Each of the eight artists — Faiza Butt, Waqas Khan, Ghulam Mohammad, Saba Qizilbash, Shilpa Gupta and Nilima Sheikh, besides Ismail and Mehra, “reflect upon the faded accounts, mementos and narratives of loss that came about as a result of the complete demographic transformation during the 1947 Partition”. The title is based on the poem A Prison Morning by celebrated poet Faiz Ahmed Faiz (Hashmi’s father), where he describes daybreak in a jail cell through a prison guard.

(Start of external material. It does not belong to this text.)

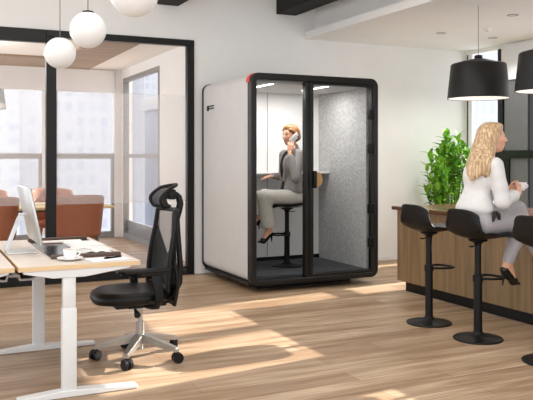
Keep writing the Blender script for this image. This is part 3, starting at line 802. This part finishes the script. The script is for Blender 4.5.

If in his monochromatic drawings, Khan forms patterns with delicate strokes on archival paper, while Mohammad’s triptych Yaad Dasht has unidentified family photographs as a backdrop for laser-cut Urdu text. The 2016 Jameel Prize winner dwells on language and the deep voids left by the Partition. London-based Butt comments on conflict, separation and enforcement, making references to consumables and sharing her observations on how media projects people, often promoting stereotypes. “It is left to the people to unravel and make connections,” notes Hashmi.
If Sheikh’s Departure has a man on the threshold, with a bird in the sky ready to take flight, Mumbai-based Gupta asserts that the land can be divided but not the sky, in her digital print, titled Border Sky. “The sky evades the border,” says Hashmi.